Форт-Хэйр являлся одновременно домом и инкубатором для некоторых крупных африканских ученых. Так, профессора З. К. Мэтьюса можно считать образцом африканского интеллектуала. Родом из семьи шахтера, он испытал влияние автобиографии американского просветителя Букера Вашингтона «Воспрянь от рабства», которая проповедовала достижение жизненного успеха через упорный труд и умеренность. Профессор З. К. Мэтьюс преподавал социальную антропологию и юриспруденцию и прямо высказывался против социальной политики, проводимой правительством.
Университет Форт-Хэйр и профессора Д. Д. Т. Джабаву можно считать практически синонимами.
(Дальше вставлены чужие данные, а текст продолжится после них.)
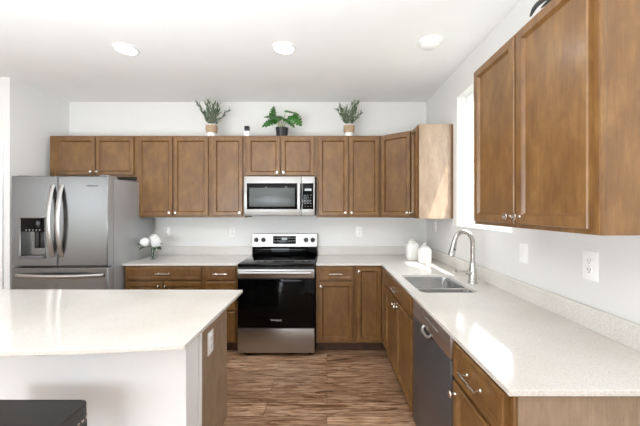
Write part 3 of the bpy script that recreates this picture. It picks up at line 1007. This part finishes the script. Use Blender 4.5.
# ------------------------------------------------------------------ ceiling fittings
def downlight(label, x, y, power=6.0):
    o = thing('recessed_light', label, 'ceiling light', (x, y, CZ), group='recessed ceiling lights')
    MB().lathe([(0.096, 0), (0.094, -0.006), (0.080, -0.010), (0.074, -0.004), (0.074, -0.001)], (0, 0, 0), seg=36, cap0=False, cap1=False).build('trim_ring', white_m, o)
    MB().lathe([(0.074, -0.005), (0.05, -0.0058), (0.01, -0.006)], (0, 0, 0), seg=36, cap0=True).build('lens', lamp_m, o)
    d = bpy.data.lights.new('lamp', 'AREA')
    d.shape = 'DISK'
    d.size = 0.14
    d.energy = power
    d.color = (1.0, 0.97, 0.93)
    l = bpy.data.objects.new('lamp', d)
    l.location = (0, 0, -0.014)
    l.parent = o
    COL.objects.link(l)
    return o
downlight('lit round recessed ceiling light nearer the refrigerator', -1.637, 2.46)
downlight('lit round recessed ceiling light in front of the range', -0.348, 2.446)
for x, y in ((-1.637, 0.3), (-0.348, 0.3), (-1.6, -2.2), (-4.2, -2.2), (-4.2, 0.6)):  # unseen lamps added for extra light, beyond the two real ones above
    downlight('unseen recessed ceiling light added out of view for extra light', x, y)
sd = thing('smoke_detector', 'round white domed smoke detector on the ceiling near the window wall', 'smoke detector', (0.805, 2.36, CZ))
MB().lathe([(0.098, 0), (0.098, -0.008), (0.088, -0.014), (0.078, -0.015)], (0, 0, 0), seg=36).build('base', plastic_white, sd)
MB().lathe([(0.072, -0.0145), (0.070, -0.028), (0.058, -0.036), (0.02, -0.040)], (0, 0, 0), seg=36).build('dome', plastic_white, sd)

# ------------------------------------------------------------------ plants on the wall cabinets
def olive_plant(label, x, y, seed, lean=0.0):
    rnd = random.Random(seed)
    o = thing('potted_plant', label, 'plant', (x, y, UZ1), group='grey-green plants in jute-wrapped pots')
    pot = MB().lathe([(0.040, 0), (0.044, 0.004), (0.056, 0.13), (0.060, 0.14), (0.056, 0.145), (0.050, 0.135), (0.046, 0.125)], (0, 0, 0), seg=28).build('pot', ceramic, o)
    MB().lathe([(0.0505, 0.052), (0.058, 0.056), (0.0645, 0.09), (0.063, 0.132), (0.057, 0.136)], (0, 0, 0), seg=28, cap0=False, cap1=False).build('jute_wrap', jute, pot)
    MB().lathe([(0.047, 0.118), (0.03, 0.122), (0.01, 0.124)], (0, 0, 0), seg=20).build('soil', soil_m, pot)
    mb = MB()
    for i in range(13):
        a_ = 2 * PI * i / 13 + rnd.uniform(-0.25, 0.25)
        sp = rnd.uniform(0.55, 1.1) * (1 if i % 3 else 0.35)
        Ln = rnd.uniform(0.19, 0.285)
        p0 = Vector((0.02 * math.cos(a_), 0.02 * math.sin(a_), 0.12))
        d0 = Vector((math.cos(a_) * sp * 0.64 + lean, math.sin(a_) * sp * 0.42, 1)).normalized()
        pts = []
        for k_ in range(7):
            t = k_ / 6
            pts.append(p0 + d0 * Ln * t + Vector((math.cos(a_), math.sin(a_) * 0.6, -0.3)) * 0.04 * sp * t * t)
        mb.tube(pts, [0.0028 - 0.0018 * k_ / 6 for k_ in range(7)], 5)
        for k_ in range(15):
            t = 0.18 + 0.82 * k_ / 14
            f = t * 6
            i0 = min(5, int(f))
            p = pts[i0].lerp(pts[i0 + 1], f - i0)
            td = (pts[i0 + 1] - pts[i0]).normalized()
            ph = k_ * 2.4 + i
            side = td.orthogonal().normalized()
            side = Matrix.Rotation(ph, 3, td) @ side
            dirv = (td * 0.95 + side * 0.55).normalized()
            mb.leaf(p, dirv, td, rnd.uniform(0.045, 0.068), 0.019, 0.05, 4)
    mb.build('foliage', leaf_olive, o, ang=80)
    return o
olive_plant('grey-green bushy plant in a jute-wrapped white pot nearer the refrigerator', -1.31, 3.43, 3)
olive_plant('grey-green bushy plant in a jute-wrapped white pot nearer the room corner', 0.25, 3.43, 11)

# broad split-leaf plant above the microwave
mo = thing('potted_plant', 'broad-leaved glossy green plant in a small black pot above the microwave', 'plant', (-0.512, 3.43, UZ1))
pt = MB().lathe([(0.055, 0), (0.060, 0.004), (0.070, 0.10), (0.073, 0.108), (0.068, 0.11), (0.062, 0.10)], (0, 0, 0), seg=28).build('pot', black_plastic, mo)
MB().lathe([(0.063, 0.095), (0.03, 0.098), (0.005, 0.1)], (0, 0, 0), seg=20).build('soil', soil_m, pt)
def monstera(parent, base, tip_dir, nrm, size):
    """heart-shaped blade with notched edges, midrib fold"""
    d = Vector(tip_dir).normalized()
    nrm = Vector(nrm); nrm = (nrm - d * nrm.dot(d)).normalized()
    s = d.cross(nrm)
    mb = MB()
    n = 28
    prev = None
    base = Vector(base)
    for sg in (-1, 1):
        rim = []
        spine = []
        for i in range(n + 1):
            t = i / n
            wv = (math.sin(PI * min(1, (t * 0.93 + 0.07) ** 0.62))) ** 0.8 * 0.46
            notch = 1.0
            ph = (t * 6.0) % 1.0
            if 0.15 < t < 0.88 and ph > 0.72:
                notch = 0.45
            ww_ = wv * notch
            back = -0.16 * (1 - t) ** 3
            x_ = t + back * (ww_ > 0.1)
            droop = -0.18 * t * t - 0.25 * ww_ * ww_
            rim.append(mb.bm.verts.new(base + (d * x_ + s * sg * ww_ + nrm * droop) * size))
            spine.append(mb.bm.verts.new(base + (d * t + nrm * (-0.18 * t * t)) * size))
        for i in range(n):
            mb.bm.faces.new((spine[i], spine[i + 1], rim[i + 1], rim[i]))
    return mb.build('leaf', leaf_green, parent, ang=60)
leaves = [  # attach point of the blade, direction of its tip, facing, size
    ((-0.075, -0.03, 0.20), (-0.85, -0.2, -0.42), (-0.2, -0.75, 0.6), 0.17),
    ((-0.045, -0.05, 0.22), (-0.9, -0.3, 0.05), (0.1, -0.6, 0.8), 0.15),
    ((-0.105, 0.00, 0.235), (0.25, 0.0, 0.97), (0.8, -0.5, 0.0), 0.13),
    ((0.055, -0.03, 0.30), (0.95, -0.1, -0.22), (0.1, -0.45, 0.9), 0.14),
    ((0.125, -0.03, 0.245), (0.65, -0.2, -0.72), (0.2, -0.95, 0.3), 0.16),
    ((0.055, -0.05, 0.20), (0.72, -0.3, -0.62), (0.4, -0.5, 0.7), 0.15),
    ((-0.01, 0.03, 0.215), (-0.4, 0.3, 0.5), (0, -0.8, 0.5), 0.10),
    ((-0.12, -0.02, 0.165), (-0.8, -0.2, -0.6), (-0.5, -0.5, 0.7), 0.10),
]
for b_, d__, n__, s__ in leaves:
    lf = monstera(mo, b_, d__, n__, s__)
    B_ = Vector(b_)
    p0 = Vector((B_.x * 0.12, B_.y * 0.2, 0.095))
    MB().tube([p0, p0.lerp(B_, 0.5) + Vector((-B_.x * 0.15, 0, 0.02)), B_], [0.0045, 0.0035, 0.0025], 7).build('stem', stem_green, mo)

# small two-tone device between the plants
dv = thing('small_camera', 'tiny white gadget with a square black head standing on the wall cabinets', 'gadget', (-0.905, 3.42, UZ1))
MB().box(-0.029, 0.029, -0.02, 0.02, 0.0, 0.072, 0.006).build('base', plastic_white, dv)
MB().box(-0.028, 0.028, -0.022, 0.018, 0.0725, 0.128, 0.008).build('head', black_plastic, dv)

# dark strap-leaved plant over the near wall cabinet
pl = thing('potted_plant', 'near-black strap-leaved plant drooping over the large wall cabinet nearest the camera', 'plant', (1.06, 1.20, UZ1))
MB().lathe([(0.05, 0), (0.055, 0.004), (0.065, 0.09), (0.067, 0.1), (0.06, 0.1), (0.056, 0.09)], (0, 0, 0), seg=24).build('pot', black_plastic, pl)
def strap(pts, w):
    mb = MB()
    pts = [Vector(p) - Vector((1.06, 1.20, UZ1)) for p in pts]
    # smooth the polyline
    for _ in range(2):
        q = [pts[0]]
        for a_, b_ in zip(pts, pts[1:]):
            q += [a_.lerp(b_, 0.25), a_.lerp(b_, 0.75)]
        q.append(pts[-1])
        pts = q
    n = len(pts)
    ws = [w * (0.5 + 0.5 * min(1, 3 * i / n)) * (1 - (i / (n - 1)) ** 3) + 0.0008 for i in range(n)]
    mb.tube(pts, ws, 8, 0.18, side=(0, 0.5, 0.9))
    return mb.build('leaf', leaf_dark, pl, ang=60)
strap([(1.05, 1.22, 2.36), (1.02, 1.29, 2.405), (0.972, 1.325, 2.392), (0.915, 1.325, 2.352), (0.888, 1.32, 2.297)], 0.017)
strap([(1.05, 1.20, 2.36), (1.0, 1.25, 2.385), (0.945, 1.262, 2.345), (0.898, 1.268, 2.300)], 0.014)
strap([(1.06, 1.19, 2.36), (1.02, 1.12, 2.43), (0.96, 1.08, 2.42), (0.91, 1.06, 2.35)], 0.015)
strap([(1.07, 1.21, 2.36), (1.10, 1.28, 2.45), (1.12, 1.36, 2.44), (1.13, 1.42, 2.36)], 0.015)
strap([(1.07, 1.19, 2.36), (1.11, 1.12, 2.45), (1.13, 1.05, 2.44), (1.13, 1.0, 2.36)], 0.015)

# ------------------------------------------------------------------ vase with white blooms
VX, VY = -1.905, 3.31
vs = thing('vase', 'small clear glass vase on the counter beside the refrigerator', 'vase', (VX, VY, CT1))
MB().lathe([(0.028, 0.0), (0.036, 0.004), (0.042, 0.03), (0.036, 0.07), (0.026, 0.10), (0.032, 0.125)], (0, 0, 0), seg=28, cap1=False).build('body', vase_glass, vs, ang=80)
def bloom(label, dx, dy, dz, r, seed, leaf_dirs):
    rnd = random.Random(seed)
    o = thing('flower', label, 'flower', (VX + dx * 0.15, VY + dy * 0.15, CT1 + 0.006), group='white blooms in the glass vase')
    cx_, cy_ = dx * 0.85, dy * 0.85
    zc = dz - 0.006
    MB().tube([(-dx * 0.04, -dy * 0.04, 0.0), (dx * 0.06, dy * 0.06, 0.105), (dx * 0.16, dy * 0.16, 0.13), (cx_, cy_, zc - r * 0.5)], 0.0032, 7).build('stem', leaf_bouquet, o)
    mb = MB()
    b = bmesh.new()
    bmesh.ops.create_icosphere(b, subdivisions=2, radius=r * 0.82)
    bmesh.ops.translate(b, verts=b.verts, vec=(cx_, cy_, zc))
    mb._merge(b)
    n = 90
    for i in range(n):
        z = 1 - 2 * (i + 0.5) / n
        th = i * 2.39996
        q = math.sqrt(1 - z * z)
        nv = Vector((q * math.cos(th), q * math.sin(th), z))
        c_ = Vector((cx_, cy_, zc)) + nv * r * rnd.uniform(0.86, 1.02)
        u = nv.orthogonal().normalized()
        v_ = nv.cross(u)
        a0 = rnd.uniform(0, 6)
        for k_ in range(4):
            a_ = a0 + k_ * PI / 2
            dr = u * math.cos(a_) + v_ * math.sin(a_)
            mb.leaf(c_, dr + nv * 0.35, nv, r * 0.27, r * 0.22, 0.15, 3)
    mb.build('bloom', petal_m, o, ang=80)
    mb = MB()
    for (lx, ly, lz, ln) in leaf_dirs:
        mb.leaf((cx_ * 0.75, cy_ * 0.75, zc - r * 0.85), (lx, ly, lz), (0, -0.3, 1), ln, ln * 0.55, 0.2, 6)
    if leaf_dirs:
        mb.build('leaves', leaf_bouquet, o, ang=80)
bloom('white ruffled bloom in the vase on the refrigerator side of the bunch', -0.070, -0.030, 0.190, 0.048, 1, [(-1, -0.35, 0.45, 0.10), (-0.8, -0.5, -0.3, 0.09), (-0.5, -1, -0.2, 0.08)])
bloom('white ruffled bloom in the middle of the vase, topmost of the bunch', -0.030, 0.070, 0.216, 0.050, 2, [(-0.3, 0.9, 0.2, 0.07)])
bloom('white ruffled bloom in the vase on the range side of the bunch', 0.058, -0.040, 0.188, 0.051, 3, [(1, -0.3, 0.6, 0.105), (0.9, -0.4, -0.2, 0.09), (0.3, -1, -0.25, 0.085)])

# ------------------------------------------------------------------ counter stool
st = thing('counter_stool', 'black leather counter stool with nailhead trim tucked at the island', 'stool', (-1.200, 1.06, 0))
sw_, sd_ = 0.222, 0.198
sz = 0.665
mb = MB()
mb.slab(rrect(-sw_, sw_, -sd_, sd_, 0.045, 5), [], sz - 0.072, sz)
seat = mb.build('seat', leather, st, ang=60)
md = seat.modifiers.new('bevel', 'BEVEL'); md.width = 0.018; md.segments = 4; md.limit_method = 'ANGLE'; md.angle_limit = math.radians(50)
MB().tube([(x * 0.965, y * 0.965, sz - 0.002) for x, y in rrect(-sw_, sw_, -sd_, sd_, 0.045, 5)] + [((sw_) * 0.965, (sd_ - 0.045) * 0.965, sz - 0.002)], 0.004, 8).build('piping', leather, seat)
mb = MB()
ring = rrect(-sw_, sw_, -sd_, sd_, 0.045, 5)
def along(ring, step):
    out = []
    acc = 0
    for a_, b_ in zip(ring, ring[1:] + ring[:1]):
        A, B = Vector((a_[0], a_[1], 0)), Vector((b_[0], b_[1], 0))
        Ls = (B - A).length
        if Ls < 1e-6:
            continue
        t = step - acc
        while t < Ls:
            out.append((A.lerp(B, t / Ls), (B - A).normalized().cross(Vector((0, 0, 1)))))
            t += step
        acc = (acc + Ls) % step
    return out
for p, nv in along(ring, 0.019):
    mb.lathe([(0.006, 0), (0.0052, 0.002), (0.002, 0.0036)], p + Vector((0, 0, sz - 0.055)), nv, 8)
mb.build('nailhead_trim', nickel, seat)
MB().box(-sw_ + 0.012, sw_ - 0.012, -sd_ + 0.012, sd_ - 0.012, sz - 0.12, sz - 0.0725).build('seat_frame', black_wood, st)
for sx in (-1, 1):
    for sy in (-1, 1):
        MB().tube([(sx * (sw_ - 0.035), sy * (sd_ - 0.035), sz - 0.074), (sx * (sw_ - 0.01), sy * (sd_ - 0.01), 0)], [0.022, 0.016], 4).build('leg', black_wood, st)
for sx in (-1, 1):
    MB().box(sx * (sw_ - 0.02) - 0.01, sx * (sw_ - 0.02) + 0.01, -sd_ + 0.03, sd_ - 0.03, 0.24, 0.27).build('stretcher', black_wood, st)
for sy in (-1, 1):
    MB().box(-sw_ + 0.03, sw_ - 0.03, sy * (sd_ - 0.02) - 0.01, sy * (sd_ - 0.02) + 0.01, 0.17, 0.20).build('stretcher', black_wood, st)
Профессор стал первым сотрудником университета, когда тот открылся в 1916 году. Он получил степень бакалавра английского языка в Лондонском университете, что казалось настоящим подвигом. Профессор Д. Д. Т. Джабаву преподавал у нас язык народа коса, а также латынь, историю и антропологию. Когда дело касалось генеалогии народа коса, он демонстрировал поистине энциклопедические знания. Он рассказал мне такие факты о моем отце, которых я никогда не знал. Профессор активно и последовательно защищал права африканского населения. В 1936 году он основал Всеафриканскую конвенцию, которая выступала против сегрегационных законопроектов в парламенте и стремилась объединить всю неевропейскую оппозицию сегрегационистским мерам южноафриканского правительства.